Wednesday

Jan. 11, 2012


HITCHHIKERS

by Charles Simic

After a Walker Evans photograph from the thirties

Hard times brought them out early
On this dreary stretch of road
Carrying a suitcase and a bedroll
With a frying pan tied to it,
The kind you use over a campfire
When a moss-covered log is your pillow.

He's hopeful and she's ashamed
To be asking a stranger to take them
Away from here in a cloud of flying
Gravel and dust, past leafless trees
With their snarled and pointy little twigs.
A man and a woman catching a ride
To where water tastes like cherry wine.

She'll work as a maid or a waitress,
He'll pump gas or rob banks.
They'll buy a car as big as a hearse
To make their fast getaway,
Not forgetting to stop for you, mister,
If you are down on your luck yourself.

"HITCHHIKERS" by Charles Simic, from My Noiseless Entourage. © Harcourt, 2005. Reprinted with permission. (buy now)

It's the birthday of Aldo Leopold (books by this author), born Rand Aldo Leopold in Burlington, Iowa (1887), the author of the conservation movement's cornerstone text, A Sand County Almanac (1949). As very small boy, he was drawn to the outdoors, and when he heard that Yale was going to begin one of the first forestry graduate programs, he set his mind to attend it. He went on to become one of the nation's first professional foresters.

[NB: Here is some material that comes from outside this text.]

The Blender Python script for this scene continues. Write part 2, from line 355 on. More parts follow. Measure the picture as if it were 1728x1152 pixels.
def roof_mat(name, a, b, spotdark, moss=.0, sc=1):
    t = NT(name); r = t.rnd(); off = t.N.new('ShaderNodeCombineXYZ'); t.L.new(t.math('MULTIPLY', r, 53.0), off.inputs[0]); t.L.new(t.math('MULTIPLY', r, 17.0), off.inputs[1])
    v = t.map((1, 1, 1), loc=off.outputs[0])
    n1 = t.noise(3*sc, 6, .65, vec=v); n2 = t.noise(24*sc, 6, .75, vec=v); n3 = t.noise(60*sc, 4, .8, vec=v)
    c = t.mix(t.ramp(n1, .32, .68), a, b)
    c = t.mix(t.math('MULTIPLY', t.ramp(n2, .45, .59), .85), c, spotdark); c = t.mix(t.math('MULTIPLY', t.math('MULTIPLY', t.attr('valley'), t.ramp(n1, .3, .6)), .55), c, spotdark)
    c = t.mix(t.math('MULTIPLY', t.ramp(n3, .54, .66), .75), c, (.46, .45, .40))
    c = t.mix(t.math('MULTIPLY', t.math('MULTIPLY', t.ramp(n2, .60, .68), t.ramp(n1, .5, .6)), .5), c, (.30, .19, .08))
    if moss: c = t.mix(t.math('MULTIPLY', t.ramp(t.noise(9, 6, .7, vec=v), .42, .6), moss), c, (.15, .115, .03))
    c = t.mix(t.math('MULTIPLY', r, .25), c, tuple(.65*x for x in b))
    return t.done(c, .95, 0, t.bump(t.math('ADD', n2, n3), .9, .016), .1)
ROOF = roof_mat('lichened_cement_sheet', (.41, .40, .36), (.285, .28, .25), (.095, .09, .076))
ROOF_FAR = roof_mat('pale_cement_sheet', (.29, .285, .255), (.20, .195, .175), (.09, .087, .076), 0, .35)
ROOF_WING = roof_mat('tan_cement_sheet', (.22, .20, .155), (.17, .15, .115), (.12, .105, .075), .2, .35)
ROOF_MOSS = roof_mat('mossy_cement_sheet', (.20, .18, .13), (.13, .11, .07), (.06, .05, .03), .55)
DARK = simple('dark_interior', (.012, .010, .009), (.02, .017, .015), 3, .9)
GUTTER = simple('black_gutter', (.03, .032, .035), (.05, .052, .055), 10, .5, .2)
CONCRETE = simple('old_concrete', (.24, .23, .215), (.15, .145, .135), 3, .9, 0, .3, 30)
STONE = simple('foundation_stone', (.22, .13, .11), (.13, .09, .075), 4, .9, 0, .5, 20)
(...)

He defied convention in his work. Assigned to hunt livestock predators in a New Mexico national forest, Leopold began to feel that these bears, wolves, and mountain lions shouldn't necessarily be sacrificed for the sake of local ranchers, and he made the point that removing them had a broader impact on the entire ecosystem. His philosophy ultimately came to argue that humans ought not dominate the land; he popularized the term "wilderness" to mean not grounds for outdoor activity but nature in its own, untended state.

After 15 years in the southwest — during which time he developed the first management plan for the Grand Canyon, wrote the Forest Service's first game and fish handbook, and succeeded in designating the nation's first wilderness area — Leopold started and chaired Wisconsin's graduate program on game management. In 1935, Leopold formed The Wilderness Society with other conservationists.

He bought a worn out farm for $8 an acre near the Wisconsin River, barren and nearly treeless from years of overuse and degradation, in an area known as the "sand counties." With his wife and children, he set about tending a garden, splitting firewood, and eventually planting more than 40,000 pine trees. The farm came to stand as a living example of Leopold's life work and ethic, that peaceful coexistence with nature could be possible, and that the same tools used to destroy land could help to restore it.

Leopold began to document his family's work and set some of his ideas about conservation down in essays that were published in 1948, one week before he died of a heart attack while battling a grass fire. The Sand County Almanac: And Sketches Here and There continues to be one of the world's best-selling natural history books.

It's the birthday of the botanist William Curtis (books by this author), born in Alton, England (1746). A scientist, he directed the Apothecaries' Garden, the world's leading botanic garden, at a time when amateur gardening was booming and exotic plants were available through catalogs. He became an expert authority on how Londoners could grow plants from all over the world.

Curtis worked more than 20 years to produce a six-volume book called Flora Londinensis, a study of flowering plants within a 10-mile radius of London. He commissioned several painters to illustrate botanically precise plant portraits, which he captioned with detailed descriptions and both the scientific and common names. The book was praised in the scientific community for being an important contribution — but it was a financial disaster. Consumers wanted rare and exotic; they were uninterested in what already grew in their backyards. Curtis persisted for a decade, producing two beautiful, large folio volumes — and accruing considerable debt.

So he gave readers what he knew they wanted: The Botanical Magazine, a publication focused on ornamental and exotic plants. Most scientific journals at the time were for scientists; Curtis's magazine was written in more accessible language, and it included the intricate hand-painted engravings similar to those in Flora Londinensis — albeit much smaller. Whereas his Flora brought him "praise," Curtis said, the magazine — which remains in print today as the longest-running botanical publication — brought him "pudding."

That success enabled him to continue his beloved Flora. The sixth and final volume was published the year before Curtis's death; all told, because of the intricate hand-painting Flora Londinensis required, he'd produced only 300 copies.